Sin embargo, el afecto que ambos se profesaron no debe ocultar un desacuerdo que destaca el paleontólogo Stephen Jay Gould en El pulgar del panda (1980).

Al preguntarse hasta qué punto es exclusiva la selección natural como agente del cambio evolutivo, Darwin fue cauteloso y aceptó otros factores en la divergencia de las especies. En cambio, Wallace, más papista que el Papa, abanderó lo que Gould llama la «línea dura hiper-seleccionista».

Aún queda un giro final en este relato. A última hora, Wallace reconoció que no podía sostener esa misma certeza a la hora de explicar el desarrollo del cerebro humano.

Así lo resume Gould: «Nuestro intelecto y nuestra moralidad, argumentaba Wallace, no podían ser producto de la selección natural; por lo tanto, ya que la selección natural es el único instrumento de la evolución, algún poder superior ‒Dios, por no andar con rodeos‒ tuvo que haber intervenido en la construcción de esta última y más grande de las innovaciones orgánicas».

Imagen de Wallace con un fantasma, trucada por Frederick Hudson en los tiempos de apogeo del espiritismo.

Ciencia, socialismo y médiums

El explorador de la selva malaya que descubrió cómo opera la evolución se identificaba con el socialismo de Robert Owen. Como tantos otros compatriotas, también encontró refugio en una práctica (y estafa) de moda en la Inglaterra victoriana: el espiritismo.

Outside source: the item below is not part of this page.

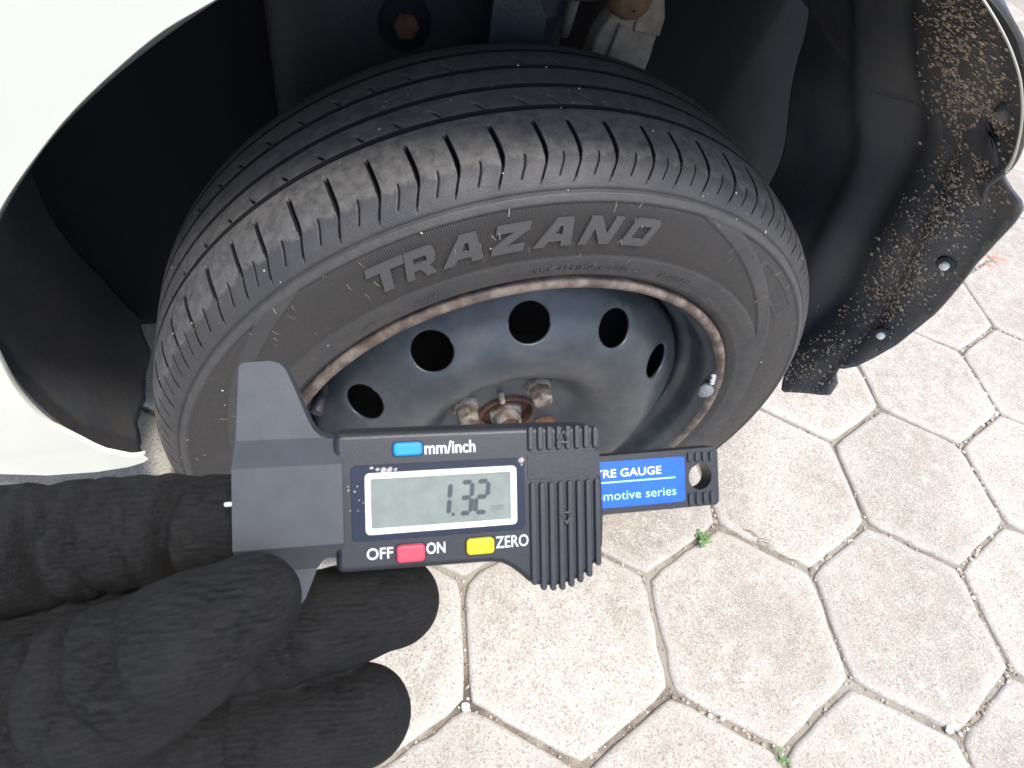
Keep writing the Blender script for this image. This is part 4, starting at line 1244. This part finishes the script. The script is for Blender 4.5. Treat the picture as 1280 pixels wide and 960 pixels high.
# rows: x, y, z, radius in millimetres, in the gauge's own frame (Z towards the eye)
parts.append(finger([(-41.8, -14.2, 8.4, 8.4), (-48.2, -17.6, 8.8, 10.6), (-54.6, -21.2, 8.6, 12.2), (-64.6, -27.0, 6.5, 13.8), (-78, -34.6, 2.5, 16.0), (-96, -43.5, -6, 18.6), (-118, -52, -18, 20), (-150, -56, -30, 20)],
    [(13, 1.5, 1.3, 3.0, 1.0), (20, 2.8, 1.4, 3.4, .7), (27, 4.6, 1.8, 4.5, .9), (35, 3.6, 1.6, 3.5, 1.3), (44, 5.0, 2.2, 5, 1.2)], seed=1, joints=((30, 12, 2.6),)))
parts.append(finger([(-33, -5.6, -18.5, 9.0), (-42.7, -5.9, -18.5, 9.9), (-56.5, -5.9, -18, 10.9), (-69.6, -6.5, -18, 11.5), (-84.0, -7.8, -18.5, 12.5), (-99.7, -9.7, -21, 13.2), (-118, -12.5, -25, 14.0), (-135, -22, -30, 15)],
    [(45, 6.5, 2.2, 3.4, 1.75), (38.5, 1.4, 1.2, 2.4, 1.6), (25, 5.0, 1.7, 1.8, 1.9), (32, .9, 1.0, 1.6, 1.6), (17, .8, 1.0, 1.0, 1.2), (59, 4.5, 2.2, 3.0, 1.5)], seed=5, joints=((44, 11, 2.4), (25, 6, 1.4))))
parts.append(finger([(-16.6, -26.4, -20, 9.9), (-27.2, -28.4, -20.5, 10.9), (-42.4, -31.0, -22, 11.6), (-60.5, -31.6, -24, 12.4), (-81, -31.0, -26, 13.0), (-105, -33, -29, 13.4), (-126, -36, -31, 14.5), (-140, -40, -33, 15)],
    [(24, .8, 2.2, 1.5, 0), (48, 1.2, 2.4, 2.0, 0)], seed=9, joints=((24, 8, 1.2),)))
parts.append(finger([(-24.6, -50.8, -20, 11.0), (-36.2, -53.0, -21.5, 11.6), (-51.5, -55.5, -25, 12.6), (-69.8, -57, -29, 13.2), (-89.3, -57.5, -32, 13.4), (-110.4, -60.7, -34, 13.2), (-128, -55, -35, 14.5), (-142, -54, -36, 15)],
    [(26, .8, 2.2, 1.5, 0), (48, 1.2, 2.4, 2.0, 0)], seed=13, joints=((26, 8, 1.2),)))
parts.append(finger([(-36, -80, -22, 9.0), (-47, -83, -24, 9.6), (-62, -86, -28, 10.2), (-79, -87, -32, 10.6), (-98, -84, -35, 11), (-115, -77.7, -37, 11.5), (-132, -70, -37, 13), (-145, -66, -37, 14)],
    [(24, .8, 2.2, 1.5, 0), (44, 1.2, 2.4, 2.0, 0)], seed=17))
# palm and wrist as two broad tapering masses
parts.append(finger([(-122, -24, -29, 15), (-136, -32, -32, 20), (-158, -45, -35, 25), (-185, -56, -37, 26), (-212, -66, -40, 25), (-245, -78, -46, 26), (-300, -98, -58, 29), (-380, -128, -76, 33), (-500, -172, -105, 38)], [(74, 1.4, 3, 2, 0), (86, 1.2, 3, 2, 0)], 90, 40, .85, 21))
parts.append(finger([(-124, -62, -35, 15), (-140, -60, -36, 20), (-162, -58, -37, 24), (-190, -60, -38, 26), (-215, -67, -41, 25)], [], 60, 40, .85, 25))
parts.append(finger([(-112, -50, -18, 16), (-128, -46, -26, 17), (-146, -40, -31, 18), (-165, -46, -35, 20)], [], 50, 36, 1, 29))
V = []; F = []
for v_, f_ in parts:
    o_ = len(V); V += [p * .001 for p in v_]; F += [tuple(i + o_ for i in t) for t in f_]
tmp = mesh_obj('glove_source', V, F, None)
rmd = tmp.modifiers.new('remesh', 'REMESH'); rmd.mode = 'VOXEL'; rmd.voxel_size = .00058
smd = tmp.modifiers.new('smooth', 'SMOOTH'); smd.factor = .5; smd.iterations = 5
dg = bpy.context.evaluated_depsgraph_get(); dg.update()
hme = bpy.data.meshes.new_from_object(tmp.evaluated_get(dg))
bpy.data.objects.remove(tmp)
hme.name = 'gloved_hand'; hme.materials.clear(); hme.materials.append(MAT['glove_knit'])
hme.polygons.foreach_set('use_smooth', [True] * len(hme.polygons))
hand = bpy.data.objects.new('gloved_hand', hme); COL.objects.link(hand)
hand.matrix_world = GM
tag(hand, 'hand in a black knitted work glove pinching the tyre gauge', 'hand')

# ================================================================== SMALL THINGS ON THE GROUND
def pebble(name, x, y, s, label, seed):
    bm = bmesh.new(); bmesh.ops.create_icosphere(bm, subdivisions=2, radius=s)
    for v in bm.verts:
        v.co *= 1 + .35 * noise.noise(v.co * (1.0 / s) + Vector((seed, 0, 0))); v.co.z *= .6
    o = bm_obj(name, bm, 'pebble_white', None, True, 30); o.location = (x, y, -.001)
    tag(o, label, 'pebble', 'white pebbles in the joints')
pebble('pebble', -.042, -.232, .0052, 'white pebble in the paver joint below the gauge buttons', 1)
pebble('pebble', .541, -.398, .0050, 'white pebble in the paver joint at the lower right', 2)

def clover(x, y, label, s, n, seed):
    rr_ = random.Random(seed); V = []; F = []; T = []
    for i in range(n):
        a = rr_.random() * 6.28; d = rr_.uniform(.1, 1) * s; h = rr_.uniform(.003, .008)
        c = Vector((x + d * math.cos(a), y + d * math.sin(a), h)); tone = rr_.random()
        for l_ in range(3):
            b = a + l_ * 2.09; ls = s * rr_.uniform(.32, .5)
            t_ = Vector((math.cos(b), math.sin(b), rr_.uniform(.0, .35))); sd = Vector((-math.sin(b), math.cos(b), 0)); o_ = len(V)
            V += [c, c + t_ * ls * .6 + sd * ls * .42, c + t_ * ls + sd * ls * .2, c + t_ * ls * .92, c + t_ * ls - sd * ls * .2, c + t_ * ls * .6 - sd * ls * .42]
            T += [tone] * 6; F.append(tuple(range(o_, o_ + 6)))
        o_ = len(V); base_ = Vector((x, y, -.006)); V += [base_ + Vector((.0006, 0, 0)), base_ - Vector((.0006, 0, 0)), c - Vector((.0004, 0, 0)), c + Vector((.0004, 0, 0))]; T += [tone] * 4; F.append((o_, o_ + 1, o_ + 2, o_ + 3))
    o = mesh_obj('weed', V, F, 'leaf', None, False, {'tone': T}); tag(o, label, 'weed', 'small weeds in the joints')
clover(.325, -.101, 'tiny green clover growing in the joint right of the gauge tail', .012, 9, 3)
clover(.303, -.369, 'tiny green weed in the joint at the bottom edge', .009, 6, 6)
V = []; F = []; T = []
rb = random.Random(14)
for i in range(16):
    t = rb.random(); x = .385 + t * .06; y = -.092 - t * .062 + rb.uniform(-.002, .002); a = math.atan2(-.062, .06) + rb.uniform(-.5, .5); L = rb.uniform(.012, .03); tone = rb.random(); o_ = len(V)
    for q_ in range(4):
        u = q_ / 3; w = .0008 * (1 - u * .8)
        for sg in (-1, 1): V.append((x + math.cos(a) * L * u - math.sin(a) * w * sg, y + math.sin(a) * L * u + math.cos(a) * w * sg, -.004 + .008 * math.sin(u * 2.4))); T.append(tone)
    F += [(o_ + 2 * q_, o_ + 2 * q_ + 1, o_ + 2 * q_ + 3, o_ + 2 * q_ + 2) for q_ in range(3)]
gr = mesh_obj('grass_tuft', V, F, 'dry_blade', None, False, {'tone': T})
tag(gr, 'sparse dry grass blades lying along the joint by the gauge tail', 'grass')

Para entender esta simpatía de Wallace por lo paranormal, es muy reveladora una carta que le envió a Darwin en 1869. Leyéndola se comprende todo aquello que, dentro y fuera de la ciencia, perdura del pensamiento de Wallace. Y también lo que no: «Puedo comprender perfectamente sus sentimientos con respecto a mis opiniones no científicas sobre el ser humano ‒escribe‒, porque hace unos años yo mismo debería haberlas considerado igualmente salvajes e injustificadas. Mis opiniones han variado por la consideración de una serie de fenómenos notables, físicos y mentales, que ahora he podido probar y que demuestran la existencia de fuerzas e influencias aún no reconocidas por la ciencia».